A Few Scraps of Shakespeare

  They have been at a great feast of languages, and stolen the scraps.

Love’s Labour’s Lost, 1594

April 23 is a big day for Anglophiles, marking the birth (and death) of William Shakespeare and the Feast of St. George, the patron saint of England. I have never really understood how St. George became the patron saint of England, so I’m going with Shakespeare. And as I’m not a literary scholar, I’m going for scraps, bit of ephemera that were quite the rage in the nineteenth century, when scrap-booking became a popular leisure activity, and scrap screens began appearing in parlors on both sides of the Atlantic.

shakespearelge

Decoupage screen decorated by Jane Carlyle in 1849, in the Drawing Room at Carlyle's House , London

Title Page of Shakespeare’s First Folio, 1623, British Library; Jane Carlyle’s Scrap Screen, 1849, at the Carlyle House in London, Treasure Hunt.

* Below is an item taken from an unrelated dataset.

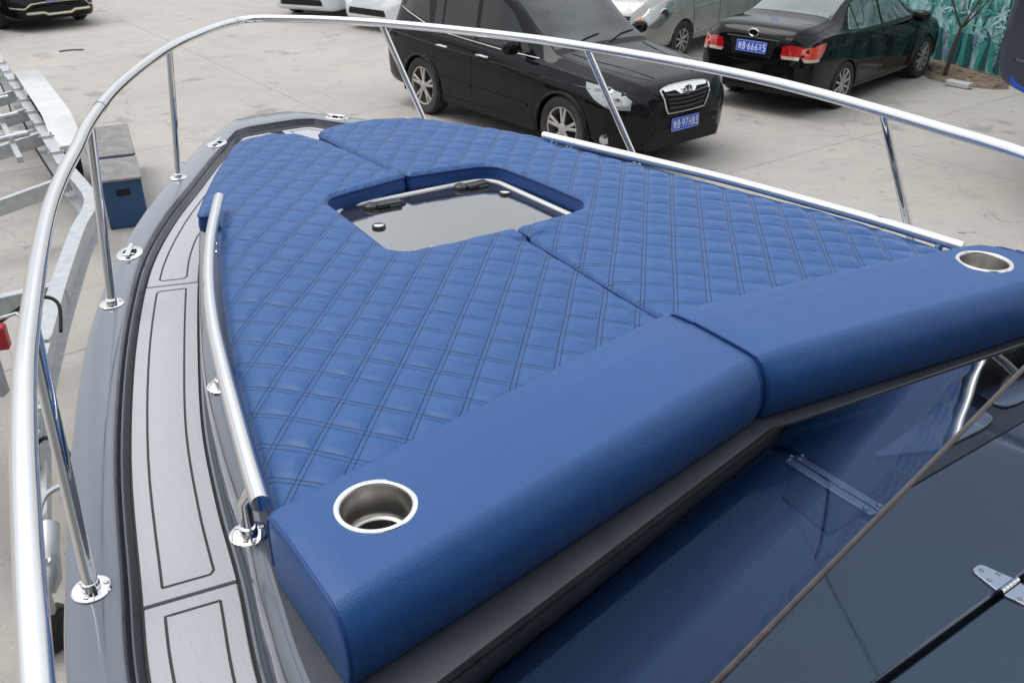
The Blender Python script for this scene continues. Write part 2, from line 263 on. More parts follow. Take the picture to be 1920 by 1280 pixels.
class MB:
    def __init__(s): s.V = []; s.F = []
    def add(s, V, F):
        n = len(s.V); s.V += [tuple(map(float, v)) for v in V]; s.F += [[i+n for i in f] for f in F]; return s
    def box(s, c, d, rz=0, T=None):
        V = [(x*d[0]/2, y*d[1]/2, z*d[2]/2) for x in (-1, 1) for y in (-1, 1) for z in (-1, 1)]
        if T is not None: V = [tuple(T @ Vector(v)) for v in V]
        cs, sn = math.cos(rz), math.sin(rz)
        V = [(c[0]+cs*x-sn*y, c[1]+sn*x+cs*y, c[2]+z) for x, y, z in V]
        return s.add(V, [(0, 1, 3, 2), (4, 6, 7, 5), (0, 4, 5, 1), (2, 3, 7, 6), (0, 2, 6, 4), (1, 5, 7, 3)])
    def bar(s, a, b, wd, h, up=(0, 0, 1)):
        a, b = Vector(a), Vector(b); d = (b-a).normalized(); sd_ = d.cross(Vector(up)).normalized()*wd/2; u = sd_.cross(d).normalized()*h/2
        V = [p+i*sd_+j*u for p in (a, b) for i, j in ((-1, -1), (1, -1), (1, 1), (-1, 1))]
        return s.add(V, [(3, 2, 1, 0), (4, 5, 6, 7), (0, 1, 5, 4), (1, 2, 6, 5), (2, 3, 7, 6), (3, 0, 4, 7)])
    def tube(s, pts, r, n=12, caps=True, closed=False):
        P = [Vector(p) for p in pts]; N = len(P); rr = r if isinstance(r, (list, tuple)) else [r]*N
        V = []; pu = None
        for i, p in enumerate(P):
            a = P[i-1] if (i > 0 or closed) else p; b = P[(i+1) % N] if (i < N-1 or closed) else p
            d = (b-a).normalized()
            if pu is None: pu = d.orthogonal().normalized()
            pu = (pu-d*pu.dot(d)).normalized(); q = d.cross(pu)
            V += [p+(pu*math.cos(t)+q*math.sin(t))*rr[i] for t in (2*math.pi*k/n for k in range(n))]
        F = [(i*n+k, i*n+(k+1) % n, ((i+1) % N)*n+(k+1) % n, ((i+1) % N)*n+k) for i in range(N if closed else N-1) for k in range(n)]
        if caps and not closed: F += [tuple(range(n))[::-1], tuple((N-1)*n+k for k in range(n))]
        return s.add(V, F)
    def lathe(s, prof, c=(0, 0, 0), n=32, axis='z', T=None):
        V = []
        for r, h in prof:
            for k in range(n):
                t = 2*math.pi*k/n; v = (r*math.cos(t), r*math.sin(t), h)
                if axis == 'y': v = (v[0], v[2], v[1])
                if axis == 'x': v = (v[2], v[0], v[1])
                if T is not None: v = tuple(T @ Vector(v))
                V.append((c[0]+v[0], c[1]+v[1], c[2]+v[2]))
        F = [(i*n+k, i*n+(k+1) % n, (i+1)*n+(k+1) % n, (i+1)*n+k) for i in range(len(prof)-1) for k in range(n)]
        if prof[0][0] > 1e-6: F.append(tuple(range(n))[::-1])
        if prof[-1][0] > 1e-6: F.append(tuple((len(prof)-1)*n+k for k in range(n)))
        return s.add(V, F)
    def prism(s, poly, z0, z1):
        n = len(poly); V = [(x, y, z0) for x, y in poly]+[(x, y, z1) for x, y in poly]
        return s.add(V, [tuple(range(n))[::-1], tuple(range(n, 2*n))]+[(i, (i+1) % n, n+(i+1) % n, n+i) for i in range(n)])
    def build(s, name, m, parent=None, smooth=False, sharp=35, bevel=0, kind=None, seg=2):
        o = mesh(name, s.V, s.F, m, parent, smooth, sharp if smooth else None, kind)
        bm = bmesh.new(); bm.from_mesh(o.data); bmesh.ops.recalc_face_normals(bm, faces=bm.faces); bm.to_mesh(o.data); bm.free()
        if bevel:
            b = o.modifiers.new('bevel', 'BEVEL'); b.width = bevel; b.segments = seg; b.limit_method = 'ANGLE'; b.angle_limit = R(40); b.harden_normals = False
            o.data.polygons.foreach_set('use_smooth', [True]*len(o.data.polygons)); o.data.set_sharp_from_angle(angle=R(50))
        return o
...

There’s nothing particularly novel about pasting images in a book or on a wall, but printing and paper technologies in the nineteenth century commercialized the activity, like everything else. Scraps for sale first appeared as black and white engravings at the beginning of the century, and by the latter half they were colored by chromolithography, embossed, die-cut and sold as sheets at the local stationer. Mrs. Carlyle’s screen above is made of more “found” examples, but many people seem to have  preferred the more glossy materials that could be found at the shop. In the collection of the Victoria & Albert Museum in London, there are some wonderful scraps of Shakespearean characters, vividly bringing them to life for those that could not see them on the stage. Sigmund Hildesheimer & Company’s Characters from Shakespeare. A Series of Twelve Relief Scraps depicted characters played by popular actors, and were sold in packs costing one shilling in the 1890s. My favorites are below:  Romeo and Juliet, Richard III and the two “princes in the tower”, Ophelia and Hamlet, and Cromwell and Wolsey from Henry VIII.

Shakespeare Scrap RJ

Shakespeare Scrap Richard

Shakespeare Scrap Hamlet

Shakespeare Scrap Henry VIII

Shakespearean Scraps by Siegmund Hildesheimer & Co., c. 1890, Victoria & Albert Museum, London.